Tunisie

La liberté de pensée a tenu seulement 45 minutes à la Foire du Livre sous le règne de Kais Saied »

Le président tunisien Kais Saied a prêché vendredi à la Foire du Livre de Tunis l’importance de « libérer la pensée », mais ses agents ont confisqué peu après un essai politique le dépeignant en Frankenstein, selon l’auteur et la maison d’édition.

Il est important de libérer la pensée car nous ne pouvons rien accomplir avec une pensée rigide », a déclaré M. Saied devant les journalistes en visitant la Foire internationale du Livre de Tunis dont la 37e édition s’est ouverte vendredi dans la capitale. Mais peu après la visite présidentielle, des agents de sécurité ont ordonné la fermeture du stand de l’éditeur Dar El-Kitab (la Maison du livre) et confisqué le livre « Le Frankenstein tunisien » de Kamel Riahi, ont indiqué à l’AFP l’auteur et sa maison d’édition.

Cet essai qui vient de paraître est présenté par son auteur comme un livre « politique », évoquant un Frankenstein tunisien en la personne de Kais Saied, créé par un peuple voulant exprimer son rejet du système en place depuis la Révolution de 2011, la première du Printemps arabe, qui a renversé la dictature.

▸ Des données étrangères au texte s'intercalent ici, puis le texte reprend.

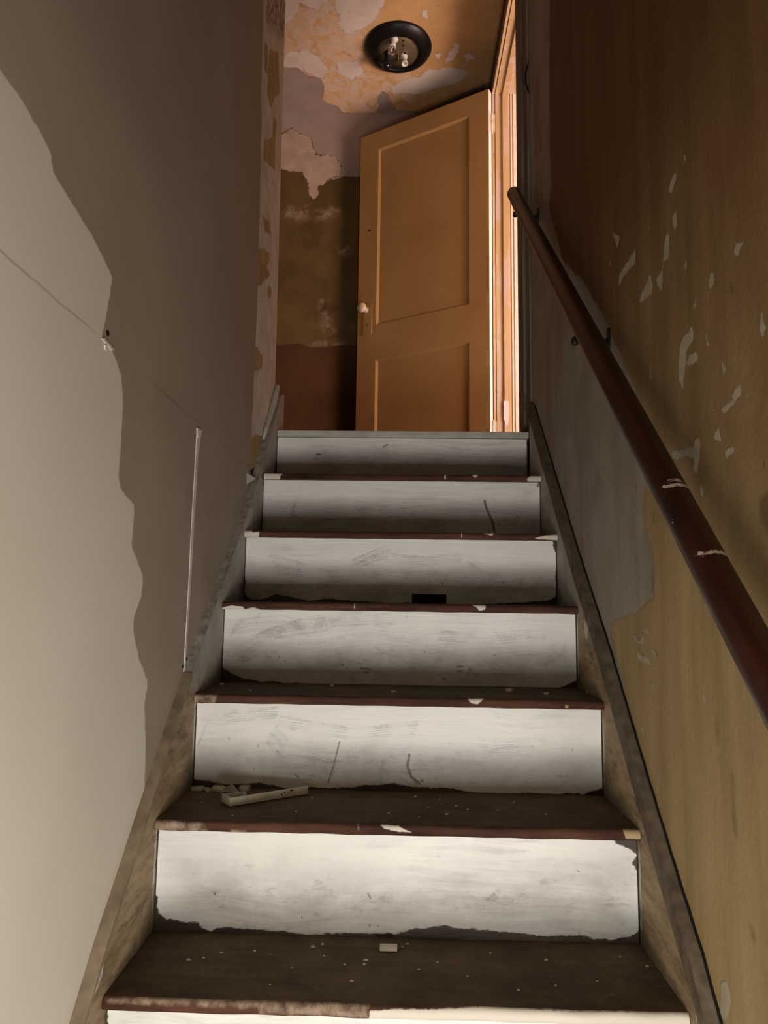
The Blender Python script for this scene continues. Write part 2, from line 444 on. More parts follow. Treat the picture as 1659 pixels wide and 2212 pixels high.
dry = surf('drywall_panel', f_dry, 330, 360, M_DRY,
     {'light': ((1, 2), [('poly', LIGHT)]),
      'crack': ((1, 2), [('line', tr([(522,-10),(545,110),(562,190)], 0, WL), .0015), ('line', tr([(566,150),(562,165),(574,194)], 0, WL), .002), ('line', tr([(534,1000),(541,1012),(547,1024)], 0, WL), .0022)])},
     parent=wl, extra=[(WL - .0045, WL - .0004, -3.2, 1.095, -1.0, ZC)])
dry['label'] = 'smooth taupe drywall with a lighter sprayed coat'
# joint bead, curled paper corner, nail holes
bm = bmesh.new()
bead = [(428, 930, 7), (427, 955, 8), (424, 985, 5), (420, 1060, 5), (415, 1140, 5), (410, 1240, 4), (404, 1340, 3.4), (397, 1452, 2.4)]
L = []; R_ = []
for x, y, wd_ in bead:
    L.append(tuple(inv(x - wd_ / 2, y, 0, WL)[1:])); R_.append(tuple(inv(x + wd_ / 2, y, 0, WL)[1:]))
prism(bm, L + R_[::-1], 0, WL - .001, WL + .0018)
obj('joint_bead', bm, M_BEAD, wl)
bm = bmesh.new()
prism(bm, [tuple(inv(x, y, 0, WL)[1:]) for x, y in [(424,924),(434,930),(431,946),(425,945)]], 0, WL, WL + .003)
prism(bm, [tuple(inv(x, y, 0, WL)[1:]) for x, y in [(219,731),(224,730),(246,757),(240,757)]], 0, WL, WL + .002)
prism(bm, [tuple(inv(x, y, 0, WL)[1:]) for x, y in [(225,745),(229,746),(230,758),(226,755)]], 0, WL, WL + .002)
obj('torn_paper', bm, M_BEAD, wl)
for x, y, r in [(232, 720, .0050), (394, 1440, .0036), (403, 1423, .0034), (534, 530, .0012)]:
    p = inv(x, y, 0, WL); bm = bmesh.new()
    lathe(bm, [(r, 0), (r * .9, .0012), (r * .5, .0004), (.0001, .0002)], (p[0] + .0002, p[1], p[2]), 16, Matrix.Rotation(math.pi / 2, 4, 'Y'))
    obj('nail_hole', bm, M_VOID, wl)
# torn drywall flap and hole at the skirt corner
bm = bmesh.new()
A, B, C_ = (inv(533, 1022, 0, WL), inv(532, 1046, 0, WL), inv(554, 1034, 0, WL + .012))
vs = [bm.verts.new(tuple(p)) for p in (A, B, C_)] + [bm.verts.new((p[0] - .002, p[1], p[2])) for p in (A, B, C_)]
for q in ((0, 1, 2), (3, 5, 4), (0, 3, 4, 1), (1, 4, 5, 2), (2, 5, 3, 0)): bm.faces.new([vs[i] for i in q])
obj('torn_flap', bm, M_BEAD, wl)
bm = bmesh.new()
prism(bm, [tuple(inv(x, y, 0, WL - .004)[1:]) for x, y in [(541,1018),(548,1011),(557,1010),(573,996),(563,1009),(554,1014),(552,1028),(545,1027)]], 0, WL - .006, WL - .0035)
obj('plaster_hole', bm, M_VOID, wl)

# ---- right wall with doorway (x = WR)
OY0, OY1, OZ = 1.735, 2.475, 3.405     # doorway
def f_wr(u, v):
    y = -1.2 + u * (1.56 + 1.2); z = -1.0 + v * (ZC + 1.0)
    return np.stack([np.full_like(z, WR), y, z], 1)
s8 = 2.212
FL = [[(905,150),(910,180),(885,260),(870,270),(880,210)],[(905,330),(912,400),(905,440),(888,430),(890,380)],[(870,410),(875,560),(845,600),(850,500)],[(845,600),(840,740),(825,720),(808,670),(835,640)],
 [(715,520),(710,600),(660,650),(630,710),(640,640),(680,580)],[(780,640),(797,690),(790,740),(730,790),(745,730),(765,700)],[(1250,450),(1240,510),(1210,530),(1200,575),(1183,540),(1190,500),(1230,490)],
 [(1080,630),(1090,680),(1070,730),(1060,700),(1065,650)],[(985,880),(990,960),(960,1000),(950,1080),(940,1190),(920,1160),(922,1010),(940,950),(965,930)],[(1010,1020),(1015,1060),(965,1090),(960,1060),(985,1020)],
 [(1310,820),(1325,850),(1335,920),(1320,955),(1308,900)],[(1055,930),(1068,985),(1055,990),(1045,945)],[(1130,1070),(1145,1110),(1135,1140),(1122,1110)],[(1215,1160),(1220,1210),(1190,1260),(1130,1310),(1122,1275),(1170,1240),(1195,1190)],
 [(1110,1365),(1125,1450),(1080,1435),(1095,1390)],[(1185,1460),(1180,1500),(1150,1530),(1142,1490)],[(1025,1430),(1020,1520),(1010,1600),(985,1590),(995,1530),(950,1510),(900,1540),(880,1500),(930,1480),(990,1470),(1000,1430)],
 [(1035,1650),(1042,1700),(1030,1715),(1018,1660)],[(1000,760),(1005,800),(992,820),(990,790)],[(945,60),(955,100),(945,110)],[(960,560),(955,640),(945,640),(950,580)],[(1295,940),(1290,975),(1283,975)],[(1080,1280),(1085,1305),(1072,1315)],[(1035,1310),(1042,1330),(1032,1345)],[(1180,1010),(1192,1055),(1180,1060)],[(785,1060),(792,1150),(784,1160)],[(600,440),(640,470),(625,520)],[(590,560),(596,600),(586,605)]]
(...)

« J’ai été informé que mon livre a été confisqué et le stand de la maison d’édition fermé », a déclaré M. Riahi à l’AFP par message téléphonique depuis le Canada où il réside. Selon lui, les autorités « cherchent un prétexte pour interdire le livre » depuis sa sortie.

« Décision arbitraire »

« Des agents de sécurité du ministère de la Culture ont confisqué le livre et fermé notre stand après la visite de Saied », a indiqué à l’AFP le patron de la maison d’édition, l’une des plus importantes en Tunisie, Habib Zoghbi.

Les agents ont avancé « la possession d’un livre non autorisé » comme justification à cette démarche, a-t-il ajouté. « La liberté de la pensée a tenu très exactement 45 minutes à la Foire du Livre sous le règne de Kais Saied », a réagi sur les réseaux sociaux le compte « 10 Millions de Politiciens », un commentateur assidu de la vie politique tunisienne.

L’opposition accuse M. Saied de dérive autoritaire depuis qu’il s’est arrogé les pleins pouvoirs en juillet 2021, laissant à l’agonie la démocratie née de la révolte de 2011.

Journalistes et militants des droits humains protestent régulièrement contre la politique qualifiée de « répressive » du pouvoir, visant selon eux à intimider les médias. Depuis début février, les autorités ont incarcéré plus de 20 opposants et des personnalités parmi lesquelles des ex-ministres, des hommes d’affaires et le patron de la radio la plus écoutée du pays, Mosaïque FM.